Bertolucci pensou recusar o Óscar... mas não o fez
Apesar de falecido há cerca de seis meses, Bernardo Bertolucci foi uma das figuras em evidência na zona de Clássicos do 72º Festival de Cannes. Esta é, aliás, uma secção que tem crescido imenso nos últimos anos, sobretudo através de cópias restauradas de títulos mais ou menos lendários da história do cinema - desta vez, um dos principais acontecimentos foi a passagem da cópia digital de Easy Rider, de Dennis Hopper, filme de culto a comemorar meio século.
A par dos clássicos, passaram a surgir recentíssimos trabalhos documentais que, de uma maneira ou de outra, evocam, não apenas os filmes, mas também os seus criadores. Este ano, justamente, Bertolucci foi uma das personalidades em destaque através de Bernardo Bertolucci: No End Travelling, um trabalho de 56 minutos de duração (visando, certamente, uma difusão televisiva).
Trata-se de uma realização de Mario Sesti, realizador, crítico e jornalista cinematográfico italiano. Amigo próximo do autor, Sesti gravou com ele várias entrevistas para edições em DVD de alguns dos seus filmes. O documentário inclui alguns extratos dessas entrevistas, em particular sobre o contexto em que Bertolucci se afirmou como um dos novos talentos da produção italiana através de La Commare Seca (1962) e Antes da Revolução (1964). As atribulações da distribuição mundial de O Conformista (1970) ou o polémico impacto de O Último Tango em Paris (1972) são outros assuntos evocados.

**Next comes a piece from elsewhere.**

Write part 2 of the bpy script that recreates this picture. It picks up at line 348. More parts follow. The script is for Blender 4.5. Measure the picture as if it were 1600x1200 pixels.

O essencial do documentário, preenchendo mais de metade da sua duração, é uma entrevista inédita, registada em casa de Bertolucci, cerca de um ano antes da sua morte. Descobrimos, assim, uma coleção de memórias de alguém que, com metódica serenidade, fala do seu trabalho, cruzando rigor e ironia.
Bertolucci lembra, por exemplo, a sua altivez de jovem cineasta no momento em que Jean-Paul Sartre recusou o Prémio Nobel da Literatura (1964). Recorda mesmo ter dito que faria "exatamente o mesmo" se lhe atribuíssem um Óscar... Logo a seguir, acrescenta que a cerimónia dos Óscares de 1989, quando O Último Imperador arrebatou nove estatuetas douradas (incluindo melhor filme e melhor realização), foi das noites mais felizes da sua vida.
Um dos momentos especialmente tocantes referido no documentário de Sesti é o primeiro encontro público de Bertolucci e Marco Bellocchio (em 2003), outra grande referência da mesma geração do cinema italiano. Convém acrescentar que, a poucos meses de celebrar 80 anos, Bellocchio marcou presença na competição de Cannes com Il Traditore, retrato visceralmente trágico de Tommaso Buscetta, membro da Cosa Nostra que, nos anos 80, denunciou muitas figuras daquela organização criminosa. Ou como se prova que, na dinâmica do cinema europeu, importa nunca esquecer os italianos.